Overall, the probability of a modern aircraft encountering a hostile opponent in close combat remains low, in the range of 0.1% to 1% per mission in a prepared conflict scenario. In a high-intensity environment, with two similar forces, this probability may increase, but remains limited by the effectiveness of remote detection systems.
Factors influencing the probability of close combat
Several parameters determine whether direct combat will take place. First, the technological level of the adversaries: the more AWACS systems, AESA radars, and very long-range missiles both sides have, the more engagements will be conducted BVR, without visual contact. However, in the event of electromagnetic interference or jamming, aircraft may lose their ability to engage at a distance and come closer.
Second, the density of missions and the type of operations. During regional crises such as the India-Pakistan conflict in 2025, engagements took place around limited areas. In such cases, direct confrontation becomes plausible but remains limited to a few encounters.

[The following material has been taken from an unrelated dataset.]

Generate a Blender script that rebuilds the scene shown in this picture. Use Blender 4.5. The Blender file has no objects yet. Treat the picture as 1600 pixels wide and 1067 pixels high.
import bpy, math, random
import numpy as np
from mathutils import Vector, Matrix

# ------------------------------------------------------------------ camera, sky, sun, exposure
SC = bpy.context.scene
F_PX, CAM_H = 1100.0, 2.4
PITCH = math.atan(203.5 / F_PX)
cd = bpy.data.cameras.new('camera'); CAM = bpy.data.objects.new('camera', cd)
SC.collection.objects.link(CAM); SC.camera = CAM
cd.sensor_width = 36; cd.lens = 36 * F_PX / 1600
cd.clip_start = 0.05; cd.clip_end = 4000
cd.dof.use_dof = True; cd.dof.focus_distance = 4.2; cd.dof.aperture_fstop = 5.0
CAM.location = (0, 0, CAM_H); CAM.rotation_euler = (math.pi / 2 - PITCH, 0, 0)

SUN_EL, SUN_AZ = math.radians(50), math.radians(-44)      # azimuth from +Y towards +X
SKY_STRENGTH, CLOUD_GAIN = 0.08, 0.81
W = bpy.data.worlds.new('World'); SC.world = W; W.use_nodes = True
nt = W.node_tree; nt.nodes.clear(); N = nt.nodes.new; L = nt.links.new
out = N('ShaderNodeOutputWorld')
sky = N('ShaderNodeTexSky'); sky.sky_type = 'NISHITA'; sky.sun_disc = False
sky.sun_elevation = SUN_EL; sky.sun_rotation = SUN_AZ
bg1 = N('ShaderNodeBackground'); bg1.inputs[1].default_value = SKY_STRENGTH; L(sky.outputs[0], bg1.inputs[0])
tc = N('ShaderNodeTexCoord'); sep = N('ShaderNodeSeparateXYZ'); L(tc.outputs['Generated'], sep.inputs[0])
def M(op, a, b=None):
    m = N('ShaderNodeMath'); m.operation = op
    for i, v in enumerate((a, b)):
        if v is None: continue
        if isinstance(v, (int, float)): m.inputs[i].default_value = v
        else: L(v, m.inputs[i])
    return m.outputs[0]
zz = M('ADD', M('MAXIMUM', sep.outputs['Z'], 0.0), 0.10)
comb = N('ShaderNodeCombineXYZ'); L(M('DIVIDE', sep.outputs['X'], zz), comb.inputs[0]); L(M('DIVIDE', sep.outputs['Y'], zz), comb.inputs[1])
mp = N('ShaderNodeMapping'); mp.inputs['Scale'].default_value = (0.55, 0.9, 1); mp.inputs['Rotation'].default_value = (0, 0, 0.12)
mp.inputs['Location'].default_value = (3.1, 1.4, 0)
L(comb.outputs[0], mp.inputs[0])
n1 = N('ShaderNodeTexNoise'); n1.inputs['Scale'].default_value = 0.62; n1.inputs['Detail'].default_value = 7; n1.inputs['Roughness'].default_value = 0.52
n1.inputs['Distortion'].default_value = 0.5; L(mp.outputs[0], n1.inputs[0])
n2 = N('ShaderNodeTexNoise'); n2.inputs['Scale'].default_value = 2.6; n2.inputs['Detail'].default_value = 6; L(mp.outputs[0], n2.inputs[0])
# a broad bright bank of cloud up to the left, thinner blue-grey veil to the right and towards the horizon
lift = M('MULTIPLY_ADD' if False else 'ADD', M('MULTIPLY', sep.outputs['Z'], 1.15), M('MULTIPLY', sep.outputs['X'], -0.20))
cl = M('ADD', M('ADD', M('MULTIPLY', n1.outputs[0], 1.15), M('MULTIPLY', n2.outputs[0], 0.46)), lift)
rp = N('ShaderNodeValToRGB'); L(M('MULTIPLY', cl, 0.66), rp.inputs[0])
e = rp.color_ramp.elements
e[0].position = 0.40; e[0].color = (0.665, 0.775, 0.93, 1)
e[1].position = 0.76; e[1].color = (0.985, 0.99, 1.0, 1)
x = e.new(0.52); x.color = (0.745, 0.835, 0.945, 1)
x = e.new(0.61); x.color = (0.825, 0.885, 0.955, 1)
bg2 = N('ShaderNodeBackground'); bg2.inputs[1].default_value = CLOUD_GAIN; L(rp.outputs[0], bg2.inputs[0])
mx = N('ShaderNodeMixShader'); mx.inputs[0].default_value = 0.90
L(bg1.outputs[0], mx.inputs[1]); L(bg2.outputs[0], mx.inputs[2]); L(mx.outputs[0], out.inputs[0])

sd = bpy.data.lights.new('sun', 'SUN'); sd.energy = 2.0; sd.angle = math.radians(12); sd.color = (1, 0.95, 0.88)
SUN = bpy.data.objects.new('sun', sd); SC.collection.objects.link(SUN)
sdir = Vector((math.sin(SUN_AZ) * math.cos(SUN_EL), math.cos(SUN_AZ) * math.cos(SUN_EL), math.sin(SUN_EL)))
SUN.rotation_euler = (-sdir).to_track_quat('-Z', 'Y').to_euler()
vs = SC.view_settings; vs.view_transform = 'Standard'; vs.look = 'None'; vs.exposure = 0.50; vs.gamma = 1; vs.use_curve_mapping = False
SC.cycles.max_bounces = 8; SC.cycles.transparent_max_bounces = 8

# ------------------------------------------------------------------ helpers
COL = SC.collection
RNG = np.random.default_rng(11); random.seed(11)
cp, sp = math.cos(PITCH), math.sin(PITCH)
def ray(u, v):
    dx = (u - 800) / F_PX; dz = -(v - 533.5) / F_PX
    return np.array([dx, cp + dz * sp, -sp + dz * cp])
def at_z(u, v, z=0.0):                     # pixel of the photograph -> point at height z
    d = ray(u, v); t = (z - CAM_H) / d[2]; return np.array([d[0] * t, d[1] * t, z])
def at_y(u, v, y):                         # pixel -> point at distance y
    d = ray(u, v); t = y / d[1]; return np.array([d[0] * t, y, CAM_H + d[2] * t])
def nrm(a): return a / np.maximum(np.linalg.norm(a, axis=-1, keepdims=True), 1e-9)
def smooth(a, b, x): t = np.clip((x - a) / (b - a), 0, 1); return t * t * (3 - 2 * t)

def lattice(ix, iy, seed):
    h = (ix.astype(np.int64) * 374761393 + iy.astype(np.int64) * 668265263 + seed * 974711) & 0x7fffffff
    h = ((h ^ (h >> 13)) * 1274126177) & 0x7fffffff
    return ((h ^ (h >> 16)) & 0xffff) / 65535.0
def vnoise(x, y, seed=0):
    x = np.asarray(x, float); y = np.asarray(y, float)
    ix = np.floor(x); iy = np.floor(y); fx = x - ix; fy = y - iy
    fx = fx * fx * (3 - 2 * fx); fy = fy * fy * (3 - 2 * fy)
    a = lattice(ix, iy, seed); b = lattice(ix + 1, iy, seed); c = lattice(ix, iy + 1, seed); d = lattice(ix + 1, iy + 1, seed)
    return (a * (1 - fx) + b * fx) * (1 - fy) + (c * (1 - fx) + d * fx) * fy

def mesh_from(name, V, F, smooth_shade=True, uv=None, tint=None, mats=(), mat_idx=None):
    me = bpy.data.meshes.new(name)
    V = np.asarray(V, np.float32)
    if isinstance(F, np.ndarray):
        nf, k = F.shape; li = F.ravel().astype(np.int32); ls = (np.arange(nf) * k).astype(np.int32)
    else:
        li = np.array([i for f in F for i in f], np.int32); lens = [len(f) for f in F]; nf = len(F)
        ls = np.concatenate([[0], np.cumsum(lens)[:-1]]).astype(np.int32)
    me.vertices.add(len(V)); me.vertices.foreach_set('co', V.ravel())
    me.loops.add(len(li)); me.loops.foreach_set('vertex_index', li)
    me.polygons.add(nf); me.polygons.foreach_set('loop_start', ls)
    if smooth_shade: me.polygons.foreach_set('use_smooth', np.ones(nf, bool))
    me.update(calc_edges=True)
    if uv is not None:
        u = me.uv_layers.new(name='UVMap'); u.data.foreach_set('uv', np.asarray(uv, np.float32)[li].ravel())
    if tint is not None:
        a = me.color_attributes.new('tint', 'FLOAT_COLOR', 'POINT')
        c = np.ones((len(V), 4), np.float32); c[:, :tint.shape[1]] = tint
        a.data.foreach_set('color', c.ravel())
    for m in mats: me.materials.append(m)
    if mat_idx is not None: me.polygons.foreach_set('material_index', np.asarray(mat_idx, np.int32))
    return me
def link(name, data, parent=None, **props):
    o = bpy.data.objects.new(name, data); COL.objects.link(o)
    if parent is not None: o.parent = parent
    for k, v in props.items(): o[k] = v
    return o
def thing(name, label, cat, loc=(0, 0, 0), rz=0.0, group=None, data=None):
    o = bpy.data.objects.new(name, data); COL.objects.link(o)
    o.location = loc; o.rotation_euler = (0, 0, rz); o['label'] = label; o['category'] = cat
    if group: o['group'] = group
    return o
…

Thirdly, pilot training. In forces with high turnover rates and a lack of experienced pilots, the ability to avoid skirmishes is reduced. A 2025 report highlights that if an army does not have enough experienced pilots, attrition becomes critical in a conflict with a comparable adversary.
Finally, doctrine. Some armies still design close-range engagement scenarios, despite BVR dominance. Close-range combat exercises are used to train pilots. But modern tactical arrangements favor the suppression of enemy defenses before any contact is made.

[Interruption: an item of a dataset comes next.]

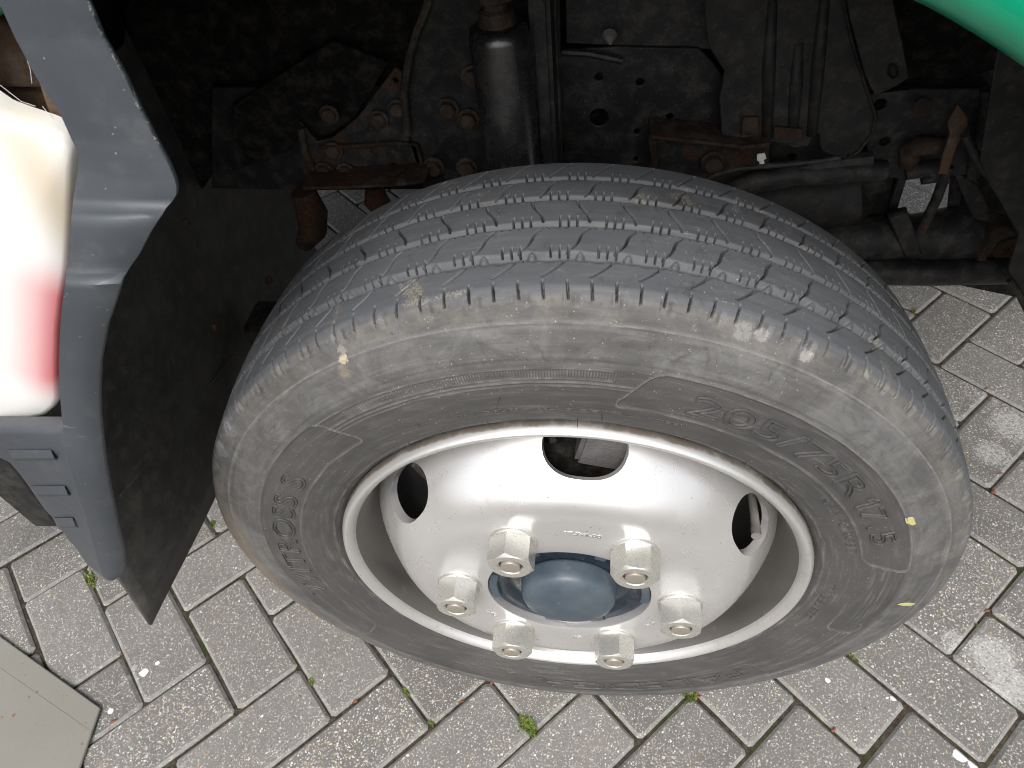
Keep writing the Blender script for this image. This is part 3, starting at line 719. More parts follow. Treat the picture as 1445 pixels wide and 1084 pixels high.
base = len(V)
for i in range(segs):
    t = math.radians(35.3 - 30) + 2 * PI * i / segs
    for (o_, R) in face: V.append((-R * math.cos(t), -o_, R * math.sin(t)))
for i in range(segs):
    j = (i + 1) % segs
    for a in range(len(face) - 1): F.append((base + i * len(face) + a, base + j * len(face) + a, base + j * len(face) + a + 1, base + i * len(face) + a + 1))
me = mesh('wheel_disc', V, F); bm = bmesh.new(); bm.from_mesh(me); bmesh.ops.remove_doubles(bm, verts=bm.verts, dist=2e-5); bmesh.ops.recalc_face_normals(bm, faces=bm.faces); bm.to_mesh(me); bm.free()
smooth_by_angle(me, 40); disc = add('wheel_disc', me, M['silver'], wheel)
def face_surf(R, t, h=0.): return (-R * math.cos(t), -(.0312 + h), R * math.sin(t))
for s_, t0, t1, r0, r1 in (('17.5x6.00', 90, 106, .1160, .1205), ('S9', -96, -91, .1010, .1060), ('DVG', -38, -29, .0985, .1035), ('SM', -148, -142, .1000, .1050), ('KS', -170, -163, .103, .108)):
    outline_text('stamped_mark', s_, t0, t1, r0, r1, M['nut'], .0009, .0005, surface=face_surf, parent=wheel)
# hub and cap
v, f = revolve([(-.03, .082), (.0215, .0818), (.0228, .0795), (.0222, .068), (.0175, .063), (.0165, .056), (.0185, .0505), (.0185, .03)], 72)
me = fix(mesh('hub', v, f)); smooth_by_angle(me, 50); add('hub', me, M['hub'], wheel)
for k, (t0, wd, r0, r1, o0, o1, mt) in enumerate(((-2, 26, .073, .0812, .022, .0295, 'cap'), (178, 26, .073, .0812, .022, .0295, 'cap'), (-78, 16, .064, .080, .020, .0255, 'hub'), (66, 7, .072, .0812, .022, .028, 'cap'), (115, 8, .072, .0812, .022, .028, 'cap'), (-88, 10, .0515, .0575, .016, .020, 'stud'), (-112, 12, .064, .080, .020, .0245, 'hub'))):
    pr_ = [(o0 - .004, r0), (o1 - .001, r0), (o1, r0 + .001), (o1, r1 - .001), (o1 - .001, r1), (o0 - .004, r1)]
    v, f = revolve(pr_, 10, t0=math.radians(t0 - wd / 2), t1=math.radians(t0 + wd / 2))
    n_ = len(pr_); f.append(tuple(range(n_))); f.append(tuple(10 * n_ + i for i in range(n_)))
    add('hub_lug', fix(mesh('hub_lug', v, f)), M[mt], wheel)
v, f = revolve([(.0186, .0478), (.0200, .0490), (.0212, .0492), (.0232, .0486), (.0300, .0482), (.0365, .0466), (.0405, .0440), (.0430, .0385), (.0450, .028), (.0460, .015), (.0464, 0.0002)], 72)
add('hub_cap', fix(mesh('hub_cap', v, f)), M['cap'], wheel, True)
# nuts
def nut_mesh():
    bm = bmesh.new(); R = .0222; z0, z1 = .0, .0262
    lv = []
    def ringv(z, rad, n, rot=0, hexr=None): return [bm.verts.new((rad(i) * math.cos(2 * PI * i / n + rot), rad(i) * math.sin(2 * PI * i / n + rot), z)) for i in range(n)]
    N = 36
    def hx(i, Rc): 
        a = (i * 360 / N) % 60; a = min(a, 60 - a); return Rc * math.cos(math.radians(30)) / math.cos(math.radians(30 - a))
    Rin = R * math.cos(math.radians(30))
    rows = [ringv(z0, lambda i: hx(i, R), N)]
    rows.append(ringv(.0035, lambda i: hx(i, R), N))
    # chamfer: hex edge clipped by a cone
    def top_z(i): return z1 - max(0, (hx(i, R) - Rin * 1.0)) * .62 - .0008
    rows.append([bm.verts.new((hx(i, R) * math.cos(2 * PI * i / N), hx(i, R) * math.sin(2 * PI * i / N), top_z(i))) for i in range(N)])
    rows.append(ringv(z1, lambda i: Rin * .955, N)); rows.append(ringv(z1 - .0002, lambda i: .0123, N)); rows.append(ringv(z1 - .0022, lambda i: .0108, N)); rows.append(ringv(z1 - .006, lambda i: .0106, N))
    for a, b in zip(rows[:-1], rows[1:]):
        for i in range(N): j = (i + 1) % N; bm.faces.new((a[i], a[j], b[j], b[i]))
    me = bm_mesh('wheel_nut', bm); smooth_by_angle(me, 22); return me
nm = nut_mesh()
v, f = revolve([(.0, .0090), (.0272, .0090), (.0281, .0086), (.0284, .0078), (.0283, .0002)], 28)
sm_ = fix(mesh('stud', v, f)); smooth_by_angle(sm_, 40); sm_.materials.append(M['stud'])
v, f = revolve([(-.0005, .0228), (.0018, .0226), (.0030, .0216), (.0032, .015)], 32)
wm_ = fix(mesh('washer', v, f)); smooth_by_angle(wm_, 40)
for k in range(6):
    t = math.radians(64.56 + 60 * k); x, z = -.1112 * math.cos(t), .1112 * math.sin(t)
    o = add('wheel_nut', nm, M['nut'], wheel); o.location = (x, -.0325, z); o.rotation_euler = (PI / 2, random.uniform(0, 1.0), 0)
    o.rotation_euler = Matrix.Rotation(PI / 2, 3, 'X').to_euler(); o.rotation_euler = (Matrix.Rotation((.35, .1, .5, .75, .2, .55)[k], 3, 'Y') @ Matrix.Rotation(PI / 2, 3, 'X')).to_euler()
    s1 = add('stud', sm_, None, wheel); s1.location = (x, -.0312, z)
    s2 = add('washer', wm_, M['nut'], wheel); s2.location = (x, -.0312, z)
# valve stem (inside the right hand hole)
M['caliper2'] = grimy('dull_brass_valve', (.34, .32, .30), .35, .1, .3, .8, metal=.5, seed=15)
def vp(t_, y_): t_ = math.radians(t_); return Vector((-.1895 * math.cos(t_), y_, .1895 * math.sin(t_)))
v, f = tube([vp(164.5, .09), vp(162, .035), vp(160.6, .016), vp(160.5, .0155), vp(160, .0065)], [.0043, .0043, .0043, .0050, .0048], 14)
me = mesh('valve_stem', v, f); smooth_by_angle(me, 40); add('valve_stem', me, M['caliper2'], wheel)
# brake parts seen through the holes
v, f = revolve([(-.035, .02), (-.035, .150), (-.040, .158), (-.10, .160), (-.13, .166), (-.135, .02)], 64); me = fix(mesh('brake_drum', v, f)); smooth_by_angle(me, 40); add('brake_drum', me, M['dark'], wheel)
M['caliper'] = grimy('bare_caliper_casting', (.20, .19, .19), .35, .15, .3, .8, metal=.3, seed=13, bump=.8)
def wbox(name, t, r, wx, wr, o0, o1, mt):
    bm = boxv(-wx / 2, wx / 2, -o1, -o0, -wr / 2, wr / 2, .004)
    mm = Matrix.Rotation(-(math.radians(t) - PI / 2) * -1, 4, 'Y')
    c_ = Vector((-r * math.cos(math.radians(t)), 0, r * math.sin(math.radians(t))))
    bm.transform(Matrix.Translation(c_) @ Matrix.Rotation(math.radians(t - 90), 4, 'Y')); return add(name, bm_mesh(name, bm), M[mt], wheel)
wbox('brake_caliper', 103.5, .174, .058, .056, -.075, -.022, 'caliper')
wbox('brake_bracket', 84, .175, .060, .030, -.090, -.045, 'dark')
v, f = tube([(-.0195, .052, .1745), (-.012, .030, .1725)], .0035, 8); add('brake_bolt', mesh('brake_bolt', v, f), M['steel'], wheel)

# ------------------------------------------------------------------ green body side with wheel arch
arch = [(-.60, .62), (-.47, .80), (-.33, .905), (-.212, .955), (-.08, .975), (.03, .968), (.10, .953), (.150, .936), (.205, .906), (.27, .862), (.35, .79), (.42, .69), (.47, .58), (.49, .45)]
arch = [tuple(x) for x in catmull(arch, 5)]
V = []; F = []
sec = [(0.035, .012), (.012, .002), (.002, 0), (-.006, .001), (-.013, .006), (-.017, .014)]   # (depth inwards, offset outward from arch edge inverted)
n_a = len(arch); rows = []
for i, (x, z) in enumerate(arch):
    a = Vector(arch[max(0, i - 1)]); b = Vector(arch[min(n_a - 1, i + 1)]); d_ = (b - a).normalized(); no = Vector((-d_.y, d_.x))
    if no.y < 0 and abs(x) < .4: no = -no
    if x > .4 and no.x < 0: no = -no
    if x < -.4 and no.x > 0: no = -no
    row = []
    for (dy, out) in ((.030, .004), (.012, -.001), (.002, -.001), (-.006, .003), (-.011, .010), (-.013, .020), (-.010, .032), (-.006, .040), (-.004, .075)):
        row.append((x + no.x * out, -.058 + dy, z + no.y * out))
    rows.append(row)
for r_ in rows: V += r_
K = len(rows[0])
for i in range(n_a - 1):
    for a in range(K - 1): F.append((i * K + a, (i + 1) * K + a, (i + 1) * K + a + 1, i * K + a + 1))
# panel above up to the cab side
ZT = 1.75; k0 = len(V)
for i, (x, z) in enumerate(arch):
    fx = -1.0 + 1.55 * i / (n_a - 1); V.append((fx, -.062, ZT))
for i in range(n_a - 1): F.append((i * K + K - 1, (i + 1) * K + K - 1, k0 + i + 1, k0 + i))
me = mesh('body_side', V, F); fix(me); smooth_by_angle(me, 60)
body = add('body_side', me, M['green'], truck)
md = body.modifiers.new('t', 'SOLIDIFY'); md.thickness = .0012
# inner arch liner over the wheel, floor, engine and far side
lin = [(-.52, .60), (-.475, .76), (-.34, .915), (-.21, .965), (-.08, .985), (.03, .98), (.15, .95), (.27, .875), (.36, .79), (.44, .68), (.49, .55)]
lin = [tuple(x) for x in catmull(lin, 4)]
V = []; F = []
for (x, z) in lin:
    for y in (-.045, .06, .20, .335): V.append((x + .004, y, z + .004 + .006 * math.sin(y * 30 + x * 20)))
for i in range(len(lin) - 1):
    for a in range(3): F.append((i * 4 + a, (i + 1) * 4 + a, (i + 1) * 4 + a + 1, i * 4 + a + 1))
o = add('arch_liner', mesh('arch_liner', V, F), M['dark'], truck, True); o.modifiers.new('t', 'SOLIDIFY').thickness = .003
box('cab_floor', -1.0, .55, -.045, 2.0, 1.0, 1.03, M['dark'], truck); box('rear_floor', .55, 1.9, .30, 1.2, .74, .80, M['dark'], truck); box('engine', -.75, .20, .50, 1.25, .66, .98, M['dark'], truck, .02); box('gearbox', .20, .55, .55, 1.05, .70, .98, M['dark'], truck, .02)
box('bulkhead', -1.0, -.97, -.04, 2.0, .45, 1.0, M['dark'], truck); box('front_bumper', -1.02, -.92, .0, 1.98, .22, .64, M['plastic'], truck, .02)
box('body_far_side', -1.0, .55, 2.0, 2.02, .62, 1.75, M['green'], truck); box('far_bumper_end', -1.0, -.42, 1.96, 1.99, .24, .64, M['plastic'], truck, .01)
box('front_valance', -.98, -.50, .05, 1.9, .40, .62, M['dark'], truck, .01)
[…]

According to BVR/WVR simulation models, the most influential variable remains initial spatial separation, followed by relative speed and altitude. Under favorable conditions, a pilot may have more than an 80% chance of hitting the target if the parameters are right: isolated target, favorable position, AWACS coverage.


Quantitative estimate of probability in 2025
To estimate the real probability of a direct confrontation between fighter jets in 2025, it is useful to distinguish between two contexts:
- Asymmetric conflicts (terrorism, insurrection, technologically outdated states)
- Conflicts between comparable powers (NATO vs. China, Russia)
In the former, such as Iraq, Syria, or Iran, the probability of a direct dogfight remains low but not zero. The 2017 incident in which a US F/A-18E shot down a Syrian Su-22 in visual engagement is a typical example. Such confrontations may occur in less than 0.5% of missions, but they are documented.
In the second case, the majority of engagements are conducted BVR, or by ground strikes and missiles, with an estimated probability of visual combat of less than 0.1% per sortie, unless the adversaries are forced to approach each other (jamming, sensor saturation). Furthermore, no active air combat between powers with modern fleets took place between 2000 and 2025.
The probability of a direct engagement can be modeled as P = λ·t·d, where λ is the frequency of missions, t is a proximity factor, and d is a BVR system failure factor. ACMI simulations suggest that d ~ 0.02 to 0.05 when functional sensors and AWACS coverage are active. λ·t is often less than 0.01 in well-prepared real-world conditions. Therefore, P remains very low.
The return of traditional dogfighting is highly unlikely in 2025. It is reserved for scenarios involving BVR system failures, tactical errors, or confrontations between obsolete aircraft. Close combat in a conflict between powers of equal strength is more of a theoretical risk than an expected reality.
However, in localized regional crises, close encounters remain possible. The India-Pakistan incident in May 2025 provides a glimpse of this: some skirmishes took place, but most of the action targeted ground installations, not direct air-to-air combat.
Finally, the rise of autonomous systems and AI-assisted piloting could further reduce exposure to risk. Simulation approaches using CNN-LSTM already make it possible to predict trajectories with an improvement of 32 to 34%, reducing uncertainty.